◆ Task statement
Give only the number of lines where "Python" occurs.

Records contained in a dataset

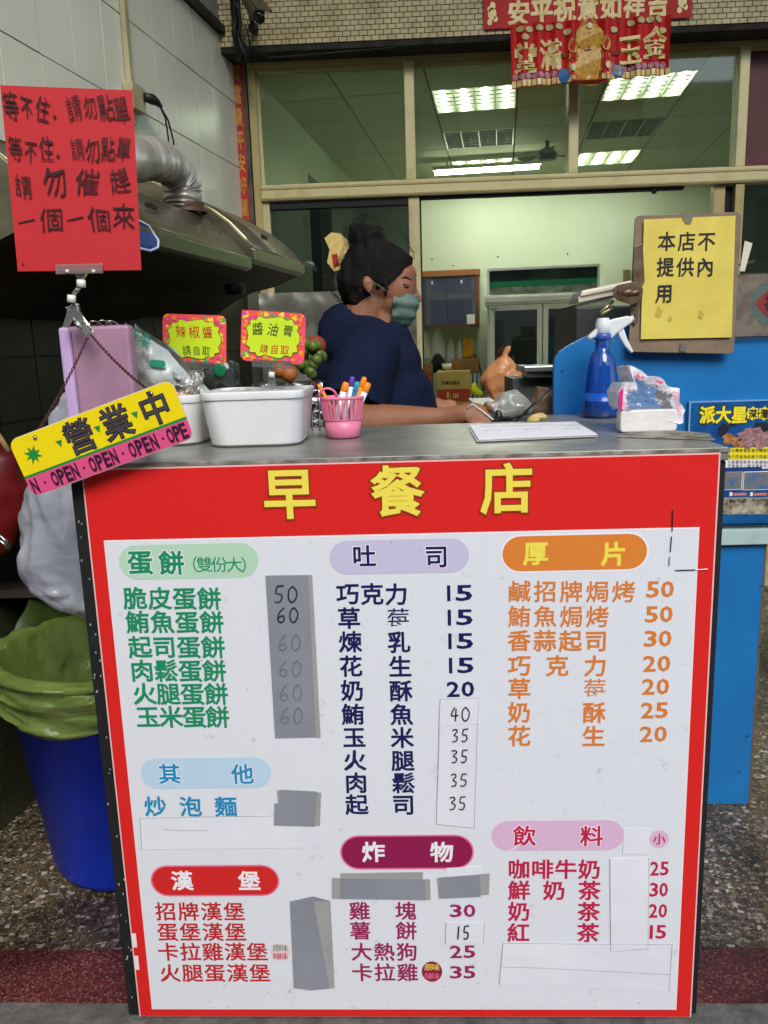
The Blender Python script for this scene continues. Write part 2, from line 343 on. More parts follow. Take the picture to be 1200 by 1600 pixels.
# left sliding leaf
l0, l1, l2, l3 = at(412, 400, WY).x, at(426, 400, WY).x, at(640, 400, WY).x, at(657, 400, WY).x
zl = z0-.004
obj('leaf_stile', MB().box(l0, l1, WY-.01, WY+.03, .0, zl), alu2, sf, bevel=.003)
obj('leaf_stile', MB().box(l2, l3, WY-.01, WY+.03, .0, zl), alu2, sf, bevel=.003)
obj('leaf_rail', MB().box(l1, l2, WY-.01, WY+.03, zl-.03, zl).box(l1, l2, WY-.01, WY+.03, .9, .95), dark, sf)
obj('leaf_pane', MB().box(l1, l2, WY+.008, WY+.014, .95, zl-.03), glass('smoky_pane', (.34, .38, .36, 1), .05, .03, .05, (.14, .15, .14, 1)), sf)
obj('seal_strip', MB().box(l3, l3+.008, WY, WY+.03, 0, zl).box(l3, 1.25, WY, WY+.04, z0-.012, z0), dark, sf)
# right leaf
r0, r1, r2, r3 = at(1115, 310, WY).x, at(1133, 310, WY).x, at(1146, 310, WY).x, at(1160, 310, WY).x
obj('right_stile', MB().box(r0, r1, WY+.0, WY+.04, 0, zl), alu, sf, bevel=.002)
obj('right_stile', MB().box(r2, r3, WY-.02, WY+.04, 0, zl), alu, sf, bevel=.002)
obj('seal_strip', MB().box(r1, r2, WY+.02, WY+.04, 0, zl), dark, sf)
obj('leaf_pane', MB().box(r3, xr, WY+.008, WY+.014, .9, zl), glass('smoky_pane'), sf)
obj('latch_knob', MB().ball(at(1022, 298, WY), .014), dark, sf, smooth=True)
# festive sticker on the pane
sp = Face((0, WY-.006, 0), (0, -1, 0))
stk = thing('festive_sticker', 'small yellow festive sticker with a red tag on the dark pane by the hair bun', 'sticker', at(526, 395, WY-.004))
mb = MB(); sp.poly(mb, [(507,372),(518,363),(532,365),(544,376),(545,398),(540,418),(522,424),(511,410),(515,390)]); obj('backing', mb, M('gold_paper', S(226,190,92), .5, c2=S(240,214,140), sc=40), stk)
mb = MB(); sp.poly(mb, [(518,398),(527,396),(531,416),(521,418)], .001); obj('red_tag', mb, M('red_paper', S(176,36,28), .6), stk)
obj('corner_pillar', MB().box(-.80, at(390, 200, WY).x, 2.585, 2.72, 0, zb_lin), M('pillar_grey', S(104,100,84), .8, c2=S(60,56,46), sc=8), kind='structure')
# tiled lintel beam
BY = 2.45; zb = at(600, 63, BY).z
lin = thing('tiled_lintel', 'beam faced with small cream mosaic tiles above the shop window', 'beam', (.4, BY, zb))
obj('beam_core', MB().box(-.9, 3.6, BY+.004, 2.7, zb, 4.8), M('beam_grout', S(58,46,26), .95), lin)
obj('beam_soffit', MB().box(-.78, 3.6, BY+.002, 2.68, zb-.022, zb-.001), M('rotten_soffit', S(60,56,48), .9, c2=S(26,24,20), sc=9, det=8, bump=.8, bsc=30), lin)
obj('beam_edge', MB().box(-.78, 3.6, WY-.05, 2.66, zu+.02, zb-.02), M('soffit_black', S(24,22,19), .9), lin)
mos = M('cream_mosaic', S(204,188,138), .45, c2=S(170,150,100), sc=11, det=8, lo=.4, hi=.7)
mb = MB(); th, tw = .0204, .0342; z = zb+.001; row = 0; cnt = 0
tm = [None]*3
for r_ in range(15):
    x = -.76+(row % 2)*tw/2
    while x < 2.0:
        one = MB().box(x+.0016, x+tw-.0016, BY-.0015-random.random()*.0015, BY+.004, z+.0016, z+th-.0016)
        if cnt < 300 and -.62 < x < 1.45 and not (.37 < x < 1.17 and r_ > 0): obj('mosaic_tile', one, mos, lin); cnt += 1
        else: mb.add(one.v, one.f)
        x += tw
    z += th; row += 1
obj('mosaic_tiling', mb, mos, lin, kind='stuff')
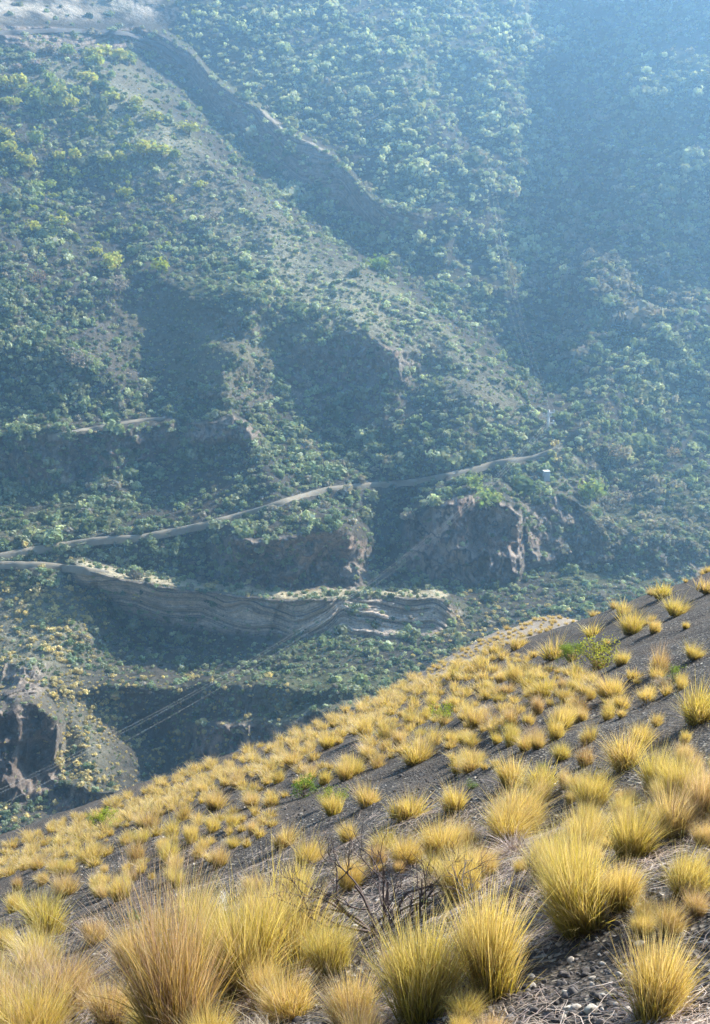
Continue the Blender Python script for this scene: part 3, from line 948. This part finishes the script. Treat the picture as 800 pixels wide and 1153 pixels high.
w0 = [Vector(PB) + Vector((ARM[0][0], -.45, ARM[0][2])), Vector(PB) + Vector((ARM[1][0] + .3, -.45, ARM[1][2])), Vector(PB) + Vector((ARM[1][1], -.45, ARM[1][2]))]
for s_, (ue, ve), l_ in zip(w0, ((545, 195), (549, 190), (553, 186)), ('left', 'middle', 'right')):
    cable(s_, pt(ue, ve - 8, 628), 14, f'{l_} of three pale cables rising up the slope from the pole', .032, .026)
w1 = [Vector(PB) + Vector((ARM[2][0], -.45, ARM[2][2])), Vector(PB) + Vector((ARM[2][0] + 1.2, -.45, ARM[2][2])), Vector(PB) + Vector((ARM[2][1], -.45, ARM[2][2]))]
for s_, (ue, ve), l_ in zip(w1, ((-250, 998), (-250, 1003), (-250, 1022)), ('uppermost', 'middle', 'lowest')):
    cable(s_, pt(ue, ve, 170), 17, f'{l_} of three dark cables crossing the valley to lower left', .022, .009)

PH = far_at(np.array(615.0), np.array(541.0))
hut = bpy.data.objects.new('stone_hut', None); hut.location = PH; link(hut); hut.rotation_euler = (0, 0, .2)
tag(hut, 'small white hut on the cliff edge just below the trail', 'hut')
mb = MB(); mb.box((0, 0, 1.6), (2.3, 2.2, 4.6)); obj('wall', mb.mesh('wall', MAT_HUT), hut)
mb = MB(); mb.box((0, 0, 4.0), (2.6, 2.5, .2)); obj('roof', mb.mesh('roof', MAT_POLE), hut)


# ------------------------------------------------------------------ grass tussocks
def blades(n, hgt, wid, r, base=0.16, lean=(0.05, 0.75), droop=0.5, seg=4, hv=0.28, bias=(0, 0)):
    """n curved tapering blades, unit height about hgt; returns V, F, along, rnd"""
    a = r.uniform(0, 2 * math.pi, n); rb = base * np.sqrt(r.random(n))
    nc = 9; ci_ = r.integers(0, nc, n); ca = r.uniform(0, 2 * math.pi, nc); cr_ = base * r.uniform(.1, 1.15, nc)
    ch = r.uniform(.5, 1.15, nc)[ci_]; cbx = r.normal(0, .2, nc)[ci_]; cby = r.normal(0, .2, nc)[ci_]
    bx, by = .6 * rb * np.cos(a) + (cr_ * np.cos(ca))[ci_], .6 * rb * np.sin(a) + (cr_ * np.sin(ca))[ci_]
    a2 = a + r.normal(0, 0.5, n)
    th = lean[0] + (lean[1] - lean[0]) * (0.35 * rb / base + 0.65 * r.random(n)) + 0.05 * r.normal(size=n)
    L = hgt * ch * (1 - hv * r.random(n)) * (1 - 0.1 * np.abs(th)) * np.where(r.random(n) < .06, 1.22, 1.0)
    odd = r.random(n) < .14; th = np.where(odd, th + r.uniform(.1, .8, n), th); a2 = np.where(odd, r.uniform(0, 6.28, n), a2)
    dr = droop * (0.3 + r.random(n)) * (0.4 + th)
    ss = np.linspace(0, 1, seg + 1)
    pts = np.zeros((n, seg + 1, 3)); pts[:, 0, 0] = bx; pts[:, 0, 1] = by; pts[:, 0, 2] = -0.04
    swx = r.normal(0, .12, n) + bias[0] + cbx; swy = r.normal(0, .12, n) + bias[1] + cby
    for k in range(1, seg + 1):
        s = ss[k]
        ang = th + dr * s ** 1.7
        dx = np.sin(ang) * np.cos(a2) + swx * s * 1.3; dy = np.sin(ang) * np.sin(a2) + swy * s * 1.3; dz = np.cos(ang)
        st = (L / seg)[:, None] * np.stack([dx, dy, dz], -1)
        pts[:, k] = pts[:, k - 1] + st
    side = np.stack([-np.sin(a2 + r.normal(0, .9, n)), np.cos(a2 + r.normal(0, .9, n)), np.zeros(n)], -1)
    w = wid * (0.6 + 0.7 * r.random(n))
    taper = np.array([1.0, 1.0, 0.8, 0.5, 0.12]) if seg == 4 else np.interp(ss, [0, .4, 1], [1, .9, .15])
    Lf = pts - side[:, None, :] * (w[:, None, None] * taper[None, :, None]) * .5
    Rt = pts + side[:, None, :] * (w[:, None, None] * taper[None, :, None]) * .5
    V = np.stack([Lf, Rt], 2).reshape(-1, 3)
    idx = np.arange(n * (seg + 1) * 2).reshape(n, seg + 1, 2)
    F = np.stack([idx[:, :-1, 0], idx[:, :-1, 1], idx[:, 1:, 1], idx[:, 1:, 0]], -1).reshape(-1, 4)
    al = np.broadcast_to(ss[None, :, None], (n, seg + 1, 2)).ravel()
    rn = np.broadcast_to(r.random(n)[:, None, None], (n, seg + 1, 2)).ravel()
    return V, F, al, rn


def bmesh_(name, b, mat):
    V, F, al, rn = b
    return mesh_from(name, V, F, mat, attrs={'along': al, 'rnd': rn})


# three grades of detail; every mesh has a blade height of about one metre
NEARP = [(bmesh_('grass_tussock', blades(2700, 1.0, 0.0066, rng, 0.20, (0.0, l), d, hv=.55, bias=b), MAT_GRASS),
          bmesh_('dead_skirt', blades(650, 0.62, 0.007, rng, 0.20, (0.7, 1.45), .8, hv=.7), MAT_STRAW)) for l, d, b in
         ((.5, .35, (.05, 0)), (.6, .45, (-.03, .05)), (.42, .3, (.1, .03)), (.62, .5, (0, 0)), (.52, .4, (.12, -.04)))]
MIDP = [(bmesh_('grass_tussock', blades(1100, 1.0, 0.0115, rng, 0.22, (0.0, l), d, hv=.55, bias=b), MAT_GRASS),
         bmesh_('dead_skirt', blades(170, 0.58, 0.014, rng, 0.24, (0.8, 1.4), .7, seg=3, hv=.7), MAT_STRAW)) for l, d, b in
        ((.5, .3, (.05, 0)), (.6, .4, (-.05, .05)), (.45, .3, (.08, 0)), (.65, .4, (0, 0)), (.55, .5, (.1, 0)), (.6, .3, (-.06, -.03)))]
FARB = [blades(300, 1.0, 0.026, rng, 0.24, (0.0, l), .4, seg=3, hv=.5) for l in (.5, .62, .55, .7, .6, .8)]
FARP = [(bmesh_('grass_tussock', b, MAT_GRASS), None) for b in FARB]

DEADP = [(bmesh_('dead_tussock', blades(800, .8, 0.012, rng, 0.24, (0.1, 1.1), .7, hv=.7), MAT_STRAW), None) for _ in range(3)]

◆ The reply
2